How margin works
Margin is the deposit you post to open a leveraged position, expressed as a percentage of the full position value. It is not a fee and not a cost: it is collateral the broker holds while the trade is open, returned when you close minus spread and any overnight financing. Margin and leverage are two views of the same number. A 1:30 leverage ratio is the same as a 3.33 percent margin requirement.
Worked example
To open a $30,000 EUR/USD position at 1:30 leverage, you post about $1,000 of margin. The remaining balance in the account is free margin, the buffer that absorbs adverse moves. As losses grow, free margin shrinks. When equity falls toward the maintenance margin, the platform issues a margin call, and if the level is breached the position closes at the stop-out point.

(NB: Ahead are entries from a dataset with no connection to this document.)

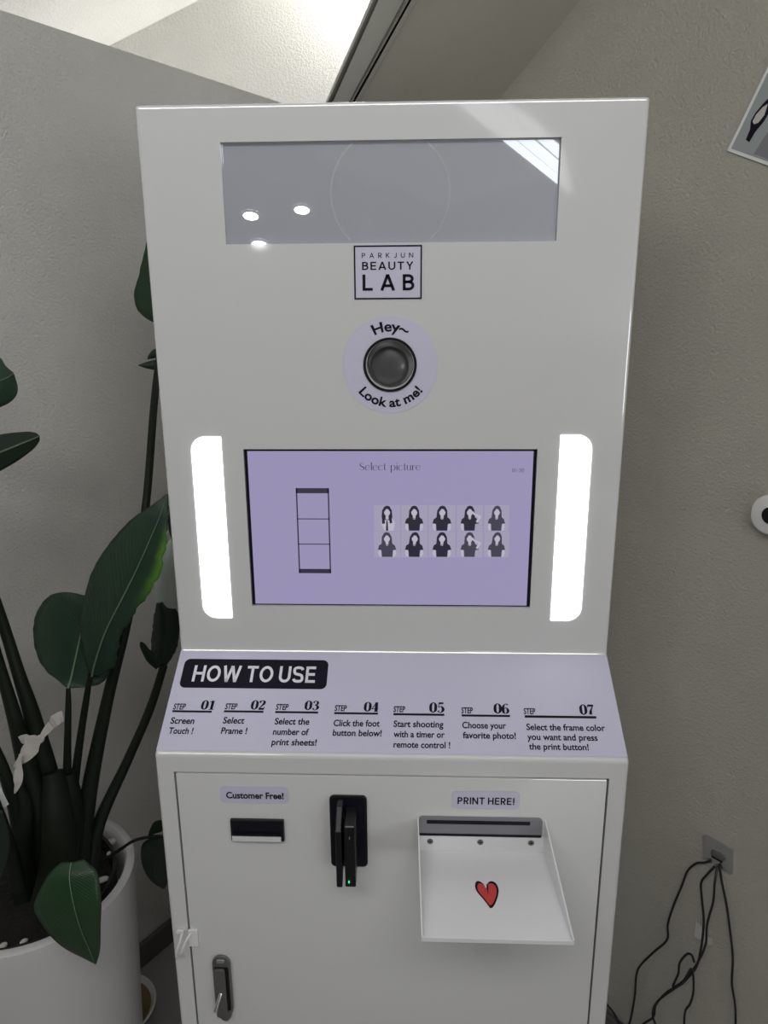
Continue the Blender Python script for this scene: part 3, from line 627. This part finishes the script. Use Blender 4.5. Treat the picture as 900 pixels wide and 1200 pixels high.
bm = B(); q = DF.uv(260, 1121.5); flat(bm, DF, rrect(mx-.006, zt_-.009, mx+.006, zt_-.0035, .002), .006, .0085, bev=.001); link('lock_cap', bm, 'steel', lk, True)
bm = B(); k0, k1 = DF.uv(261.5, 1155), DF.uv(257, 1168)
tube(bm, [DF.p(*k0, .0115), DF.p((k0[0]*.4+k1[0]*.6), (k0[1]*.4+k1[1]*.6), .020), DF.p(*k1, .022)], [.0028, .0022, .0034], 10); link('key', bm, 'chrome', lk, True)['label'] = 'chrome key'
# cabinet latch clips
def clip(px0, px1, py0, py1, arm, par):
    u0, v0 = DF.uv(px0, py1); u1, v1 = DF.uv(px1, py0)
    bm = B(); flat(bm, DF, rrect(u0, v0, u1, v1, .0012), .0006, .004, bev=.0005)
    P = catmull([DF.p(*DF.uv(x, y), h) for x, y, h in arm], 6)
    tube(bm, P, .0016, 8)
    return link('latch_clip', bm, 'clip', par, True)
clip(207.5, 216, 1088.5, 1092, ((214.5, 1090, .006), (213.5, 1096, .012), (210.3, 1106, .013), (209, 1116, .008), (209, 1119, .002)), booth)
clip(222.5, 232, 1088, 1106.5, ((225, 1090, .006), (221, 1094, .013), (217, 1104, .015), (215.3, 1113, .01), (215, 1118, .003)), door)

# ------------------------------------------------------------------ potted plant
PC = V((-.590, .034, 0)); PZ, PR = .62, .161
plant = empty('potted_bird_of_paradise', PC, 'tall broad-leaved green plant in white planter left of the booth', 'potted plant')
bm = B()
prof = [(.0, .005), (.118, .005), (.128, .012), (.143, .25), (.158, .55), (.162, .60), (PR, .617), (PR-.004, PZ), (PR-.012, PZ), (PR-.016, PZ-.006), (PR-.017, .52), (.0, .50)]
lathe(bm, PC, prof); bmesh.ops.remove_doubles(bm, verts=bm.verts, dist=1e-5); link('planter', bm, 'pot', plant, True)
bm = B(); lathe(bm, PC+V((-.008, -.002, 0)), [(.135, .50), (.139, .610), (.134, .610), (.130, .50)]); link('nursery_pot', bm, 'nursery', plant, True)
bm = B()
rows = []
for j in range(9):
    r = .130*(j/8); rows.append([bm.verts.new(PC+V((-.008+r*math.cos(2*math.pi*k/36), -.002+r*math.sin(2*math.pi*k/36), .590+.010*(1-(j/8)**2)+random.uniform(-.003, .003)))) for k in range(36)] if j else [bm.verts.new(PC+V((-.008, -.002, .600)))])
for k in range(36): bm.faces.new((rows[0][0], rows[1][k], rows[1][(k+1) % 36]))
for a_, b_ in zip(rows[1:], rows[2:]):
    for k in range(36): bm.faces.new((a_[k], b_[k], b_[(k+1) % 36], a_[(k+1) % 36]))
bmesh.ops.recalc_face_normals(bm, faces=bm.faces); link('soil', bm, 'soil', plant, True)
for (px, py, sx, sy) in ((130, 987, .011, .007), (120, 1031, .011, .006), (128, 1000, .005, .004), (28, 1103, .006, .004), (4, 1108, .006, .005)):
    c = atz(px, py, .601); bm = B(); bmesh.ops.create_icosphere(bm, subdivisions=2, radius=1)
    ang = random.uniform(.3, 1.2)
    for v in bm.verts:
        x, y, z = v.co; x *= sx*(1+random.uniform(-.12, .12)); y *= sy; z *= sy*.8
        v.co = c+V((x*math.cos(ang)-y*math.sin(ang), x*math.sin(ang)+y*math.cos(ang), z))
    link('wood_chip', bm, 'stone', plant, True)

def stalk(pts, rpx):                                            # pts (px, py, y), radius in px at each
    P = catmull([tuple(at(*p)) for p in pts], 6); R0 = catmull([(r,) for r in rpx], 6)
    rad = [r[0]/FPX*(V(p)-CP).dot(CF) for r, p in zip(R0, P)]
    bm = B(); tube(bm, P, rad, 10); return link('stem', bm, 'stem', plant, True)
def leaf(mid, m, fold=.25, par=plant, wav=0, rib=True, ribw=1.6, ragged=0):
    # mid: (px, py, y, half width left px, half width right px) base -> tip; fold pushes the blade's sides back
    Q = catmull(mid, 7); n = len(Q); bm = B(); uvl = bm.loops.layers.uv.new('UVMap')
    C = [at(q[0], q[1], q[2]) for q in Q]; rows = []; NC = 10; cl = []
    for i, q in enumerate(Q):
        t = (C[min(i+1, n-1)]-C[max(i-1, 0)]); ti = V((t.dot(CR), t.dot(CU), 0)).normalized()
        side = CR*(-ti.y)+CU*ti.x                                   # left of travel, seen from the front
        s = (C[i]-CP).dot(CF)/FPX; row = []
        wl, wr = max(q[3], .2)*s, max(q[4], .2)*s*(1+ragged*math.sin(i*1.7)*math.sin(i*.6+1))
        for k in range(-NC//2, NC//2+1):
            f = k/(NC/2); wdt = wr if f > 0 else wl
            d = -side if f > 0 else side
            off = abs(f)*wdt
            p = C[i]+d*off+V((0, 1, 0))*(fold*wdt*abs(f)**1.5)
            if wav: p += V((0, 1, 0))*wav*abs(f)**2*math.sin(i*1.25+f*2)+d*wav*.45*(abs(f) > .7)*math.sin(i*2.1+1)
            row.append(bm.verts.new(p))
        rows.append(row); cl.append(C[i])
    for i in range(n-1):
        for k in range(NC):
            f = bm.faces.new((rows[i][k], rows[i+1][k], rows[i+1][k+1], rows[i][k+1]))
            for lp, (ii, kk) in zip(f.loops, ((i, k), (i+1, k), (i+1, k+1), (i, k+1))): lp[uvl].uv = ((kk-NC/2)/(NC/2), ii/(n-1)*1.6)
    bmesh.ops.recalc_face_normals(bm, faces=bm.faces)
    bmesh.ops.solidify(bm, geom=bm.faces[:], thickness=.0007)
    o = link('leaf', bm, m, par, 'all')
    if rib:
        bm = B(); rr_ = [ribw/FPX*(p-CP).dot(CF)*(1-.75*i/(n-1)) for i, p in enumerate(cl)]
        tube(bm, [p+V((0, -.0014, .0)) for p in cl], rr_, 8, flatten=1); link('midrib', bm, 'rib', o, True)
    return o
# stems from the soil up
stalk([(66, 1045, -.01), (64, 950, .0), (41, 850, .0), (22, 790, .0), (5, 735, .01), (-20, 660, .01), (-48, 560, .035), (-68, 472, .06)], [16, 14, 10, 7.5, 6.5, 6, 4.5, 3])
stalk([(54, 1045, -.02), (47, 960, -.02), (30, 890, -.02), (17, 840, -.02), (1, 785, -.02), (-20, 715, -.02), (-52, 630, .02), (-79, 562, .05)], [15, 14, 11, 8.5, 6.5, 6, 5, 4])
stalk([(30, 1030, -.04), (20, 960, -.05), (5, 905, -.06), (-20, 850, -.06)], [10, 8, 7, 6])
stalk([(78, 1040, .02), (84, 960, .02), (78, 905, .03)], [16, 15, 11])
stalk([(78, 950, .03), (79, 880, .03), (80, 830, .032), (80, 806, .034)], [6, 4.5, 3.6, 2.6])
stalk([(82, 960, .045), (92, 880, .045), (101, 820, .04), (106, 790, .035)], [6, 4.6, 3.8, 2.6])
stalk([(92, 1030, .02), (104, 930, .04), (126, 820, .06), (150, 720, .08), (170, 600, .11), (180, 480, .22), (186, 424, .30), (193, 384, .39)], [12, 9.5, 7, 6, 4.8, 4.4, 4, 3.4])
stalk([(104, 1025, .03), (116, 965, .05), (150, 890, .09), (176, 830, .12), (192, 780, .14)], [10, 7.5, 5.5, 5, 4.5])
stalk([(120, 1010, .06), (143, 994, .06), (160, 984, .06), (186, 980, .06), (200, 984, .06)], [2.2, 2, 1.8, 1.8, 1.8])
stalk([(58, 1060, -.03), (66, 1030, -.08), (76, 1012, -.12), (82, 1018, -.14)], [5, 4, 3.4, 3])
stalk([(22, 1040, -.07), (8, 985, -.1), (-10, 930, -.12)], [9, 8, 6])
# leaves
leaf([(108, 792, .033, 3, 6), (113, 772, .022, 20, 22), (124, 740, .01, 38, 18), (142, 704, .0, 48, 21), (160, 668, .0, 46, 26), (176, 632, .005, 35, 19), (188, 604, .01, 19, 9), (196, 579, .02, 1, 1)], 'leafy', .22, wav=.0006, ribw=1.2, ragged=.10)
leaf([(80, 806, .03, 4, 4), (83, 797, .035, 34, 32), (87, 780, .04, 52, 40), (92, 757, .045, 61, 36), (97, 735, .05, 60, 30), (104, 714, .055, 44, 22), (110, 700, .06, 2, 2)], 'leaf', .2, wav=.0007)
leaf([(84, 1010, -.14, 14, 14), (82, 1030, -.155, 30, 33), (87, 1060, -.165, 30, 52), (95, 1088, -.165, 22, 46), (106, 1114, -.16, 11, 28), (112, 1130, -.155, 1, 1)], 'leafg', .15, ribw=.8)
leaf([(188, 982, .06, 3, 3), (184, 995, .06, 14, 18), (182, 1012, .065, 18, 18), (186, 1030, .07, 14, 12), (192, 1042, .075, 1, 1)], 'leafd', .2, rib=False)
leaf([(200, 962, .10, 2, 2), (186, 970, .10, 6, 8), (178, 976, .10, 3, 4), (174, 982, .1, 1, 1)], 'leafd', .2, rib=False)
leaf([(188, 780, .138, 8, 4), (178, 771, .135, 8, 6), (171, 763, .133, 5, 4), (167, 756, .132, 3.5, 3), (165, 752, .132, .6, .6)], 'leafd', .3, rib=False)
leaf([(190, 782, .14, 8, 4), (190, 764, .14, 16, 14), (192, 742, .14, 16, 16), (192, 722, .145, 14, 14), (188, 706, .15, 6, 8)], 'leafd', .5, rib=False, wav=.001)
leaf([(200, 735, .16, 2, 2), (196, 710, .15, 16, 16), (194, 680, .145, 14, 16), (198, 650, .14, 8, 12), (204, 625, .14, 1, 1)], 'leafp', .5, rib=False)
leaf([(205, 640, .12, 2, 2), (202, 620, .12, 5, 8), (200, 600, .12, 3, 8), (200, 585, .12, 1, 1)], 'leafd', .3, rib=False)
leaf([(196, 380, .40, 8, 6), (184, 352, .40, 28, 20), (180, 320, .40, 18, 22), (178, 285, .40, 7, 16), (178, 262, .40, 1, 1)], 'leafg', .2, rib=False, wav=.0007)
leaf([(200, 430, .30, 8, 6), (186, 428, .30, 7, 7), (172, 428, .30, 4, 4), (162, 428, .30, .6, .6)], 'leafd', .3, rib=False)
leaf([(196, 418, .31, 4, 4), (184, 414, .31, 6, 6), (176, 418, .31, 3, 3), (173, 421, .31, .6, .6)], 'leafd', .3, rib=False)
leaf([(-70, 470, .06, 5, 5), (-40, 458, .06, 34, 26), (-14, 450, .06, 34, 30), (6, 444, .06, 24, 24), (16, 438, .06, 2, 2)], 'leaf', .3)
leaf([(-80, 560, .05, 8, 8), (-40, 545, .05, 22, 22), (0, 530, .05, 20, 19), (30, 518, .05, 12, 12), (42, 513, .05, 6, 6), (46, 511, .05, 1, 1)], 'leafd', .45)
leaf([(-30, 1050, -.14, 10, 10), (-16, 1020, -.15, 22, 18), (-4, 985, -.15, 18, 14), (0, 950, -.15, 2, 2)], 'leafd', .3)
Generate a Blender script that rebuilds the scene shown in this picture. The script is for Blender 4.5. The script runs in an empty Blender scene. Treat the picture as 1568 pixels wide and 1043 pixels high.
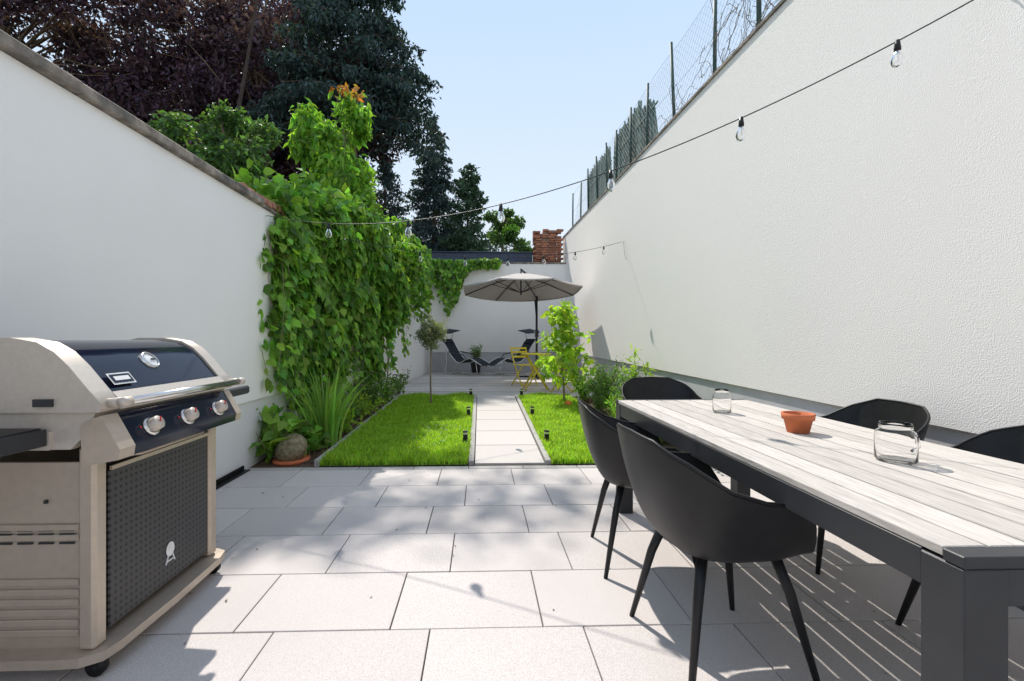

Margin and the leverage caps on Volity
Because margin is set by the leverage cap, the asset class decides the minimum deposit. Under CySEC retail rules, applied through UBK Markets (licence 186/12), forex majors need about 3.33 percent margin (30:1), minors and gold about 5 percent (20:1), single stocks 20 percent (5:1), and crypto 50 percent (2:1). Retail clients also get negative balance protection.
Why it matters
Margin is the mechanism that can close your trade against your will. Always keep free margin well above the maintenance level so a normal adverse swing does not trigger a stop-out, and decide size with position sizing, not with the maximum the margin allows.